C'est une grande question sur la manière avec laquelle nous retraçons notre histoire. L'histoire est écrite avec ses omissions, volontaires, de manière à ne pas révéler l'illégitimité du régime qui nous gouverne aujourd'hui. Ce qui a été effacé et perverti, c'est l'origine internationaliste du Mouvement national algérien. Un mouvement internationaliste né au milieu de la classe ouvrière française dans le prolongement de 1789 (Révolution française, ndlr). Cela a été enrichi par une revendication identitaire sur l'islam et la langue arabe que l'on retrouve dans le discours de 1927 à Bruxelles (prononcé par Messali Hadj le 10 février devant le Congrès anticolonial dans lequel il avait dénoncé le code de l'indigénat, ndlr) et dans le programme de l'Etoile nord- africaine. Le Mouvement national est devenu exclusiviste, renfermé sur lui-même, cessant d'accompagner la revendication d'indépendance de revendications démocratiques. D'où le fait que nous en soyons là, avec des régimes issus de cette perversion. La date durant laquelle Emilie Busquant a été effacée coïncide avec le grand virage pris par le Mouvement national. Je découvre, à travers toutes les omissions et les contrevérités, beaucoup de choses qui nous illuminent sur la situation actuelle - Cinquante ans après l'indépendance, n'est-il pas venu le moment d'ouvrir le débat sur ce qui a été omis, non dit, sur le messalisme…?

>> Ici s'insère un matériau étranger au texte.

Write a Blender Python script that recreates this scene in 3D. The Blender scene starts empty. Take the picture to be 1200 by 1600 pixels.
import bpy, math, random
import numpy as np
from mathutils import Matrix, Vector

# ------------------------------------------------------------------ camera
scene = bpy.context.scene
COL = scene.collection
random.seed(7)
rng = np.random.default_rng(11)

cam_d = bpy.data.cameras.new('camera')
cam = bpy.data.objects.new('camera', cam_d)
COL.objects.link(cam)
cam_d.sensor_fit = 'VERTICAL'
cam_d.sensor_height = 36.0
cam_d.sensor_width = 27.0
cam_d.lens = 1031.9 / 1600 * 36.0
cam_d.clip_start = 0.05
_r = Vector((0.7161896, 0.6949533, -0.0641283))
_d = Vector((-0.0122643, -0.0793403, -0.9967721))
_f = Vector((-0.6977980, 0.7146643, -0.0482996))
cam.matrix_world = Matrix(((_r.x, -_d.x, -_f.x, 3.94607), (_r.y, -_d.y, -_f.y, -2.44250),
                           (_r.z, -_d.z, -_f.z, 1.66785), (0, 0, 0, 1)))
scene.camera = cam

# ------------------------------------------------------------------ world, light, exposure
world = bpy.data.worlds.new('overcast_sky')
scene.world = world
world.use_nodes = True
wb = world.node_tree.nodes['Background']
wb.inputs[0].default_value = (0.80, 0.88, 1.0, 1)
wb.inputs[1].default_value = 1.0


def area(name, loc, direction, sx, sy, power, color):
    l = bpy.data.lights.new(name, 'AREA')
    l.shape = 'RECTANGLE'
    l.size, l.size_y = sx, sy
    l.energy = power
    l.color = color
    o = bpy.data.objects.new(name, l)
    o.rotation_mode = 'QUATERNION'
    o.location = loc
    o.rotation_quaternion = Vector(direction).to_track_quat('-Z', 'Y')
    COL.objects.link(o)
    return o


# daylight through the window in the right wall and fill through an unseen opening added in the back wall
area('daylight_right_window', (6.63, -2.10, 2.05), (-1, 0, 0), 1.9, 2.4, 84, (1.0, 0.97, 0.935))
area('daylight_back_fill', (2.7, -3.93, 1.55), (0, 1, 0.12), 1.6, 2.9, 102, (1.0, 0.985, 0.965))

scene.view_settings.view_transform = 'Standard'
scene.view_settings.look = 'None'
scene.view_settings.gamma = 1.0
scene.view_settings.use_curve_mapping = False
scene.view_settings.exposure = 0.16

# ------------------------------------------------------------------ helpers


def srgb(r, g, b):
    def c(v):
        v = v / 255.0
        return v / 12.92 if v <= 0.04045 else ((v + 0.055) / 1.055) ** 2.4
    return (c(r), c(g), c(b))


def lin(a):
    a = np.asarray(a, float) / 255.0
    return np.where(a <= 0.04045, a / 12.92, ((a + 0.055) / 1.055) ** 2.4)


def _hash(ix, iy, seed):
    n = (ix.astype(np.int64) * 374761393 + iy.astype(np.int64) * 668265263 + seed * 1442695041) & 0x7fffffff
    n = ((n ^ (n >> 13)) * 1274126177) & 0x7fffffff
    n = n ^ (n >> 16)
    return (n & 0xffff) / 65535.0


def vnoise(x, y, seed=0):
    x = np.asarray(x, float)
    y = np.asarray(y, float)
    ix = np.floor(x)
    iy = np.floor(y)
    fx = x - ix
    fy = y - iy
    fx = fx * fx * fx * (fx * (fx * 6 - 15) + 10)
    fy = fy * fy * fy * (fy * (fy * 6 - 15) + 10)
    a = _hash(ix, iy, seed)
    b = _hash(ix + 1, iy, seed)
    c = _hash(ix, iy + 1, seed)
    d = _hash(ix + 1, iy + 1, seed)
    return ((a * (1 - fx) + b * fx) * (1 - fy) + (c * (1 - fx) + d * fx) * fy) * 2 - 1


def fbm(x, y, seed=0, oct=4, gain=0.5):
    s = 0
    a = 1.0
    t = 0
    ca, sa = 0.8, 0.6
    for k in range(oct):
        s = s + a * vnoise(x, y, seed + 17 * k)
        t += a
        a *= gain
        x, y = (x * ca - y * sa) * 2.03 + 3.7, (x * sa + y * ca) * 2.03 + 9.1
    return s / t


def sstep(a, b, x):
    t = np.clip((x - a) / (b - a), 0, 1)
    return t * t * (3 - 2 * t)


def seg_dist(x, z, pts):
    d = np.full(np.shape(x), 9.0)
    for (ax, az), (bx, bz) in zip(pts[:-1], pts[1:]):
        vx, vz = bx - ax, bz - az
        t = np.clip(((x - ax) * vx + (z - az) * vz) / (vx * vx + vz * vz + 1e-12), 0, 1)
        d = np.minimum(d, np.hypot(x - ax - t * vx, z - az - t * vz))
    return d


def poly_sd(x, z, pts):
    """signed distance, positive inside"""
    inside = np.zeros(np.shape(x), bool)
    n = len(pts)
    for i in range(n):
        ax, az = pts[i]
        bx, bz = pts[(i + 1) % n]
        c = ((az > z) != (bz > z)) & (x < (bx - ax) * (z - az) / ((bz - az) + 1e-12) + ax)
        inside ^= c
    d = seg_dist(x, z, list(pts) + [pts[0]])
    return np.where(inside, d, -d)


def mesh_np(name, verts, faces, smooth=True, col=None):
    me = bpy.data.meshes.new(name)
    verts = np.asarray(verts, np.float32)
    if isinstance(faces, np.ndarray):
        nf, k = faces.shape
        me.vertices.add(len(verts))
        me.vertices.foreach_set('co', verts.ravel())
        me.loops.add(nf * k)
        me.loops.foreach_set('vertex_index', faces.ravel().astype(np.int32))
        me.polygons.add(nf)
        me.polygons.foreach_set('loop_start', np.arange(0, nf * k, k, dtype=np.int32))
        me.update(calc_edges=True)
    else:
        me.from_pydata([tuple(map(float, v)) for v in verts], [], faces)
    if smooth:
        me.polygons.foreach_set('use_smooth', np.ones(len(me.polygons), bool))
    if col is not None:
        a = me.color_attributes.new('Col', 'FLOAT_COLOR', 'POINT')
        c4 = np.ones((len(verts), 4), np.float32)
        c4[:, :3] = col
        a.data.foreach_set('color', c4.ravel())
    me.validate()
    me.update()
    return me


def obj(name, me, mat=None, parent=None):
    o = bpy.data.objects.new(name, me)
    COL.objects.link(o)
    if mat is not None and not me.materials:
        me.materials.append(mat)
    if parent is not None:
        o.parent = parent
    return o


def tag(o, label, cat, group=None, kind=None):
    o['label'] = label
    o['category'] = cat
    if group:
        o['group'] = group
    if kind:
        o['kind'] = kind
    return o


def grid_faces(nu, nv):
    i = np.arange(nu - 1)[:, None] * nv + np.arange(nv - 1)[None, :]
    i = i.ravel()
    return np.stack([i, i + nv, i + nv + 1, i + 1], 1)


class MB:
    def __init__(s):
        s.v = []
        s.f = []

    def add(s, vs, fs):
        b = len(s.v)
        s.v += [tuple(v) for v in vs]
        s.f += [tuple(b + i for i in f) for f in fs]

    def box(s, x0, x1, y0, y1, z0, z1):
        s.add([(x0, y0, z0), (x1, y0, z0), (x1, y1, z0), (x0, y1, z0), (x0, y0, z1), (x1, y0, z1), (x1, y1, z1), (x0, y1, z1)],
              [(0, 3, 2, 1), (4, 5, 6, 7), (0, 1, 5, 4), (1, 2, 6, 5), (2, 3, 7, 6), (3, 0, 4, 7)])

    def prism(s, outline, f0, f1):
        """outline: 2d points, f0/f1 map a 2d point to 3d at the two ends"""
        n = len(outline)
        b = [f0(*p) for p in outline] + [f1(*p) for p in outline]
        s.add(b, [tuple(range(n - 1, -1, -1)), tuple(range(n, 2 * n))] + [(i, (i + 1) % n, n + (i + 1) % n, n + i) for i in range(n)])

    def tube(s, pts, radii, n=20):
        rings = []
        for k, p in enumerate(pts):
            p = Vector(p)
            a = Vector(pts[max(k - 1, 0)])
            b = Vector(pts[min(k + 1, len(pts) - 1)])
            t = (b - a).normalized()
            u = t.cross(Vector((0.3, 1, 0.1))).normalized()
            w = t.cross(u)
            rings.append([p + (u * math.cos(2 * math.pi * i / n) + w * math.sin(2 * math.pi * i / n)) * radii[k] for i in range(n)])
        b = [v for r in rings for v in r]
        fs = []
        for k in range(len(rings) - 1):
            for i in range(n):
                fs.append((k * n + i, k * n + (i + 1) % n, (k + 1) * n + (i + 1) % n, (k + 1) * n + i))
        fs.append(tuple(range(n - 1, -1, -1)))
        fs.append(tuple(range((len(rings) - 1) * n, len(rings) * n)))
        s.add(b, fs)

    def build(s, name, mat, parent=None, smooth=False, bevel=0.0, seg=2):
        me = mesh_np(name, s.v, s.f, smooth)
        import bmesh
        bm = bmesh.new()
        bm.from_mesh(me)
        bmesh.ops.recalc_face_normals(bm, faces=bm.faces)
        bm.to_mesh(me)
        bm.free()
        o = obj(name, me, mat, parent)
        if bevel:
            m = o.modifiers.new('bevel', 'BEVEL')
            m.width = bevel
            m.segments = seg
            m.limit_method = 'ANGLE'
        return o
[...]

Absolument. C'est le moment. Tout le système idéologique d'enseignement et d'écriture de l'histoire a fait faillite. On ne peut pas expliquer, aujourd'hui, aux gens, que l'indépendance a été, cinquante ans après, une faillite du point de vue démocratique. Il y a nécessité de changer de discours et de chercher dans l'histoire les raisons de nos infortunes présentes…. Ceux qui avaient la charge de célébrer et expliquer cette indépendance sont ceux-là mêmes qui ont profité de la perversion du mouvement national. Aujourd'hui, replonger dans l'histoire avec ses véracités, c'est retracer et révéler l'illégitimité des pouvoirs qui se sont succédés depuis 1962. C'est pour cela qu'on ne célèbre pas le cinquantième anniversaire de l'indépendance. Je suis obsédé par les trous noirs de notre histoire. Je n'ai pas pour prétention d'éclairer. Je cherche dans les murs qui forment le brouillard présent une porte. Une porte qui pourrait s'ouvrir. C'est en retournant vers l'histoire que nous éclairerons les intrigues présentes.